GaN technology is seen as a disruptive technology for space applications due to its superior performances. For RF applications, the benefit for space is tremendous as solid-state GaN transistors allow replacement of bulky TWT amplifiers for high output power applications ranging from P-band to Ka-band. The ability to realize compact SSPAs is an enabler for space based active phased array antenna systems, since this novel technology allows increased integration and wider operating bandwidths. However, RF industrial GaN HEMTs are currently qualified only up to Ka band (30 GHz) using a gate length of 150 nm. Future Telecommunication and Earth Observation applications will require high performance GaN based SSPAs to also be available in Q, V and W-band frequencies. Nevertheless, further reducing the gate length to reach higher frequency requires a complete change of the fundamental epitaxial materials and device design.

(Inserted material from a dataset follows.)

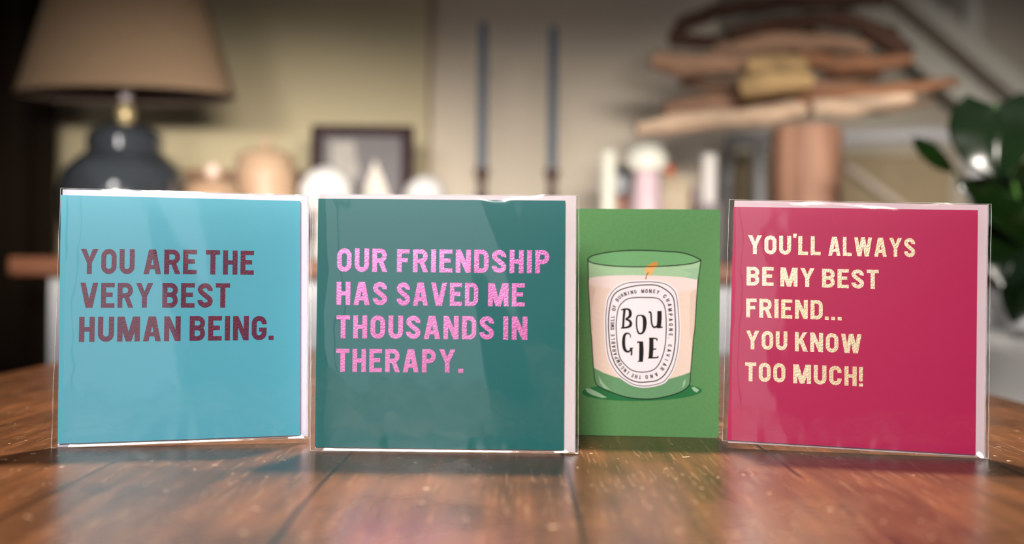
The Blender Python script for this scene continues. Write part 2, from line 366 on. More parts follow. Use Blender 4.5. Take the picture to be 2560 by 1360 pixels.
    if ch == 'W':
        a, b_ = .29*w, .71*w
        P = Q((0, 1), (t*1.02, 1), (a+t*.5, 0), (a-t*.58, 0))+Q((w/2-t*.55, 1), (w/2+t*.4, 1), (a+t*.58, 0), (a-t*.45, 0))+Q((w/2-t*.4, 1), (w/2+t*.55, 1), (b_+t*.45, 0), (b_-t*.58, 0))+Q((w-t*1.02, 1), (w, 1), (b_+t*.58, 0), (b_-t*.5, 0))
    if ch == 'K':
        P = stem()+Q((t*.95, .36), (t*.95, .62), (w-t*1.1, 1), (w, 1))+Q((t*1.0, .44), (t*1.75, .66), (w+.02, 0), (w-t*1.08, 0))
        P = stem()+Q((t*.9, .30), (t*.9, .58), (w-t*1.15, 1), (w-.01, 1))+Q((t*1.2, .46), (t*2.0, .64), (w+.02, 0), (w+.01-t*1.1, 0))
    if ch == '.': P = rect(0, w, 0, .175)
    if ch == ',': P = Q((.04, .1), (.04+t, .1), (t*.6, -.14), (-.02, -.14))
    if ch == '!': P = rect(0, w, 0, .16)+Q((.01, .27), (w-.01, .27), (w, 1), (0, 1))
    if ch == "'": P = Q((.02, .9), (w-.03, .9), (w, 1.12), (0, 1.12))
    if ch in ",'": return P
    return [q for q in (clip_y(p) for p in P) if q]
def layout(txt, t, gap):
    x = 0; out = []
    for ch in txt:
        if ch == "'": x -= gap*.35
        for p in glyph(ch, t): out.append([(x+a, b_) for a, b_ in p])
        x += GW[ch]+(gap if ch not in "'" else gap*.55)
    return out, x-gap
MM = 0.001
def lettering(words, t, gap, mats, parent, k, name='lettering'):
    m = MB(); cnt = 0
    for txt, x0, z0, x1, z1, h0, h1 in words:
        P, wd = layout(txt, t, gap); sx = (x1-x0)/wd
        for p in P:
            q = []
            for a, b_ in p:
                u = a/wd; q.append((x0+a*sx, z0+(z1-z0)*u+b_*(h0+(h1-h0)*u)))
            cnt += 1; m.prism([(x*MM*k, z*MM*k) for x, z in q], -0.00014-0.000006*(cnt % 7), -0.00002)
    return m.build(name, mats, parent)

def panel(corners, y0, y1, k):
    m = MB(); TLc, TRc, BLc, BRc = corners
    return m.prism([(x*MM*k, z*MM*k) for x, z in (BLc, BRc, TRc, TLc)], y0, y1)
def frame_at(o, yaw, lean, k):
    # card poses were measured relative to the camera; k moves the card along its line of sight until it stands on the table
    p = CAM+(Vector((o[0], o[1], o[2]))-Vector((0, 0, 0.11071)))*k
    return p, (math.radians(-lean), 0, math.radians(yaw))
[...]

Breakthrough technologies are needed to achieve simultaneously high efficiency and linearity under high output power, together with high reliability and mastering of space compatibility aspects at such frequencies. So far, none of the concepts proposed worldwide give the complete picture that would allow a space qualified mmW GaN technology to be realized.

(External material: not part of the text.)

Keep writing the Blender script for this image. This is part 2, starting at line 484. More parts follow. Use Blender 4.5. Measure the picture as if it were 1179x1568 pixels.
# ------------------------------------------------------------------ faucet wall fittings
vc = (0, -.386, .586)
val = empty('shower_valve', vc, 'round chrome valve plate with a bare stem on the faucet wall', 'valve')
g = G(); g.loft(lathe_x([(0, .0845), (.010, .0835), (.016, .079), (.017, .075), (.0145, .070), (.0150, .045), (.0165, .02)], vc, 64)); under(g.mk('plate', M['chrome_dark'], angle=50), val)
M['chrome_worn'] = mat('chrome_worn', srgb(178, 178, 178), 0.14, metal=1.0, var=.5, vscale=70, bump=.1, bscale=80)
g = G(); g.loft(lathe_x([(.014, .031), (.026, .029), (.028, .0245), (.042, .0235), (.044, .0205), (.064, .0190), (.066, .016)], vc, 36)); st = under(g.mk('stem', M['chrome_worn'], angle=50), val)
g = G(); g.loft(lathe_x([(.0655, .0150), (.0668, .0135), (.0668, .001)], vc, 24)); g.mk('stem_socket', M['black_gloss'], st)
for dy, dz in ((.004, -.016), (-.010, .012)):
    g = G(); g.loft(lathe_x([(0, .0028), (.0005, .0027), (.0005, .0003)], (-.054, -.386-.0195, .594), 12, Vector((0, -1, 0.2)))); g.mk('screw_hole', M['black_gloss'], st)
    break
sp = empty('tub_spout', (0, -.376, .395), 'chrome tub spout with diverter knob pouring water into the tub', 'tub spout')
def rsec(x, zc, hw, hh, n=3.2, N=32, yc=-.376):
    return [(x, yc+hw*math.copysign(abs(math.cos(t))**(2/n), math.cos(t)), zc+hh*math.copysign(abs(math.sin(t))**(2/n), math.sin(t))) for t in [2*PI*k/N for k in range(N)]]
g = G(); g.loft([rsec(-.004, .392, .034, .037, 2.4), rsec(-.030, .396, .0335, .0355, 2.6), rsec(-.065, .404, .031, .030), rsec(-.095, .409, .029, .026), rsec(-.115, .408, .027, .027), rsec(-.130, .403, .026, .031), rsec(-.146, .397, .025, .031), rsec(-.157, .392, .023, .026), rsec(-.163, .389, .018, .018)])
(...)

The proposed work aims to assess and quantify performances of new materials and device topologies of mmW GaN-based transistors allowing frequency extension up to W-band with the aim of achieving new stretch targets. The novelty lies on an extensive survey of advanced concepts studied worldwide with respect to the whole figure of merits while including theoretical investigations of the most promising concepts based on TCAD SILVACO simulations and checking the manufacturability of each approach with main EU epi-suppliers.
The outputs from this study will allow ESA to focus its future GaN process development efforts to help enable a European supply chain for state of art mmW GaN MMIC technology.